This is the final assignment for the two photography electives. It is to create an image which is a homage to a photographer of our choice. Having looked at a number of these, where photographers had staged scenes to emulate particular cultural references, I returned to the work of Penelope Umbrico, which was of great interest to me when I researched in in the previous exercise.

Penelope Umbrico creates photographic collections which are somewhat reminiscent of Joseph Cornell’s assemblages in cabinets and drawers. Umbrico collects images, for example photos of broken phone screens, Google image results for photos of sunsets, photos of natural history illustrations from an encyclopaedia. Each collection, which usually comprises found images rather than her own photographs, is grouped together and ofent put through some kind of process which unifies the collected images and forms a part of the message that the photo-assemblage conveys.
In this example, Umbrico describes her process thus:
“I made these prints by scanning the screens I got from disassembling computer monitors, laptops, tablets and smartphones - all devices we touch, that we are intimate with, and that replace natural sun light in our lives. While making the scans, I placed the scanner into sunlight with the lid removed. The resulting images are effectively scans of sunlight through screens: a hybrid scan/photogram.

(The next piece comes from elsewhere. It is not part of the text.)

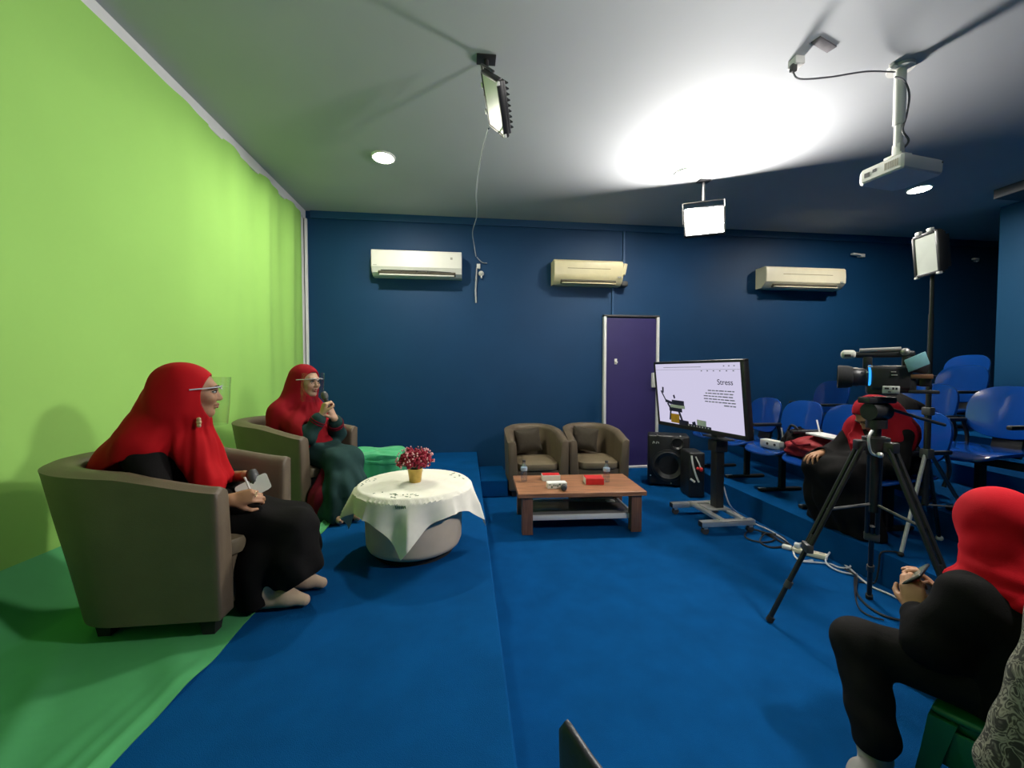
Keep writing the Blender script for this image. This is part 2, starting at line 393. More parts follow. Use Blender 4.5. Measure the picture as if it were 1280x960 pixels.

In the process, all the intimate history of the screen's use is registered in the image. I applied the Photoshop “cyanotype” pre-set filter over the images to emphasize the disparity between the new digital screen, the process of digital scanning, and the historical aspect of sunlight and photography that is the cyanotype.” http://penelopeumbrico.net/index.php/project/sunscreenscan/
In my homage, I wanted to use a collection of images of something everyday, as Umbrico tends to do this. I also wanted to make a collection of images which were not necessarily my own, echoing Umbrico’s work with the sunset Google images results, for example. For subject matter I decided to continue with my work on the paths in the previous exercise, and use the everyday, yet interestingly varied, images of tarmac. I opened another album and added all my path images to it. I then cropped them all so that they showed only sections of the tarmac paths. I then did my own Google images search and pulled in some images from tarmac adverts, to be mixed with my own photos. I edited each image to greyscale and pushed the contrast to maximum to create sharp differentiations of black and white. I did this because I was hoping to create cyanotype prints and felt that this would need sharply contrasted images.
I created four pages of composite black and which images, as can be seen above beginning on the third row from the bottom on the last image. I printed these onto transparent paper. I then laid the transparencies over pieces of cyanotype paper in full sun for around 20 minutes, which should have been ample time for the images to develop. However, when I washed the paper, these were the results:
These were not useable for my homage so I had another think. I decided to follow two strands of thought. Firstly, in order not to waste materials (Penelope Umbrico wouldn’t approve!) I decided to cut the transparency images and mount them on pieces of the cyanotype paper. The second strand was to take my composite images into Photoshop and mock them up to look like cyanotype, as Umbrico did with her screen photos. These I cut up and mounted on black paper, reminiscent of the dark screen edges in ‘Sun Screen Scan’.
I would have liked to use a long piece of paper to assemble my images but the largest I had was A1. My homage is therefore not the shape of Umbrico’s photo -assemblage, nor is it of the dimensions of one of Cornell’s pulled out drawers. It is, however, a photograph that, through the collection and work with the images, elevates humble tarmac to the realms of the extraordinary, and that making of the ordinary, extraordinary. is primarily why I take photographs.